On 19th of January 1990, the Pandits after having been given twenty-four hours to convert to Islam or leave their homeland were eventually forced to leave.

The aftermath of the unspeakable ordeal

It was the duty of the government to protect the secularism of the nation, especially helping minorities and their livelihood. The ordeal faced by the Pandits at the hands of the militants proved that politics had a greater control of the government rather than the people.

The Pandits themselves were left homeless. Even after the killings, the sufferings of the Pandits saw no end. Those who survived the ordeal dispersed into India, finding new homes in other Hindu states. The rich culture the Kashmiri Pandits supported their entire lives suddenly saw itself at the risk of dilution. Having been displaced to other locations, it became hard for the Pandits to keep their true heritage alive in their new lives.

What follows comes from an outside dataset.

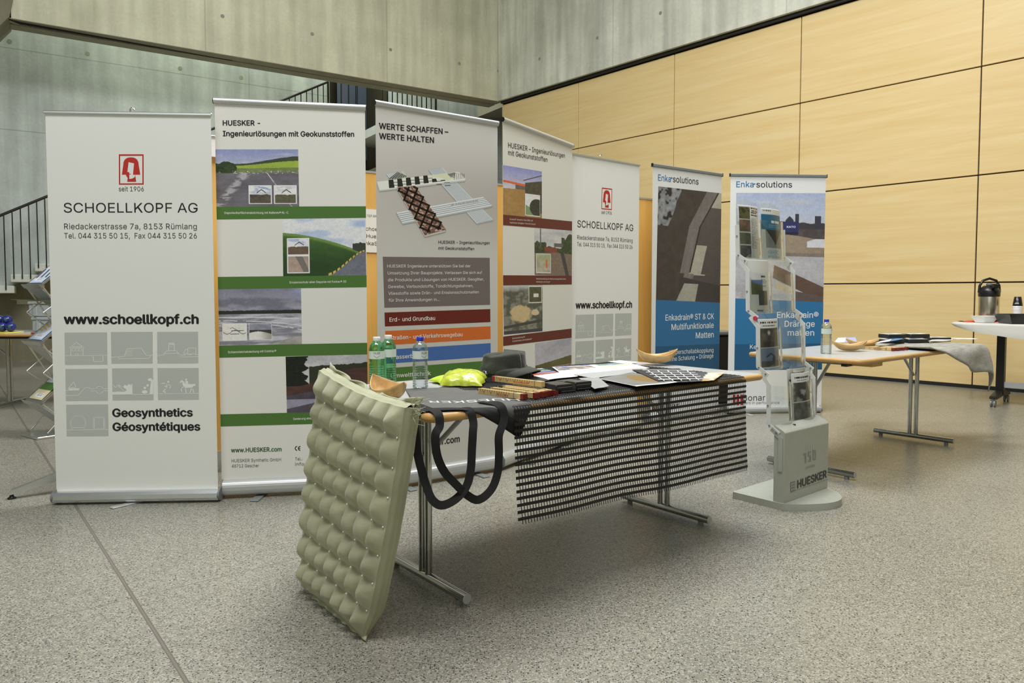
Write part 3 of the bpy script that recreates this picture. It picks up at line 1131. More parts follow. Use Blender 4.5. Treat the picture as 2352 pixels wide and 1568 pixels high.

Not all of them, however, received this opportunity. After the displacement, some succumbed to the physical and mental trauma facing heatstrokes and heart attacks. Most families were also broken and dislocated, with only a few members having survived the atrocious ordeal.

Where are the Pandits now?

The strength of the Kashmiri Pandits and their culture is depicted by their existence in today’s world along with their determination. Even after suffering the hardships inflicted upon them, the Pandits found their way to keep their culture alive in the minds and hearts of today’s youth. The desire for vengeance or violence, however, even today finds no place in their hearts.

Twenty-eight years later, the Kashmiri Pandits still live in exile, the answers to their inability to return to their home lie with the government. In November 2017, the Supreme Court rejected the second plea made by the Pandits to investigate the mass killings. This plea was denied by the court deeming the killing as news too old to review. The government once again denied the Pandits justice but could not drown their spirit.

“Roots in Kashmir” is an organisation started by the Kashmiri youth who are ready to fight for justice. They choose the path of civil and just ways to fight for their rights. By creating organisations, filing petitions and spreading awareness, the Hindu Kashmiri youth plan to win back their homeland, not with terror, but the peace they have always stood for.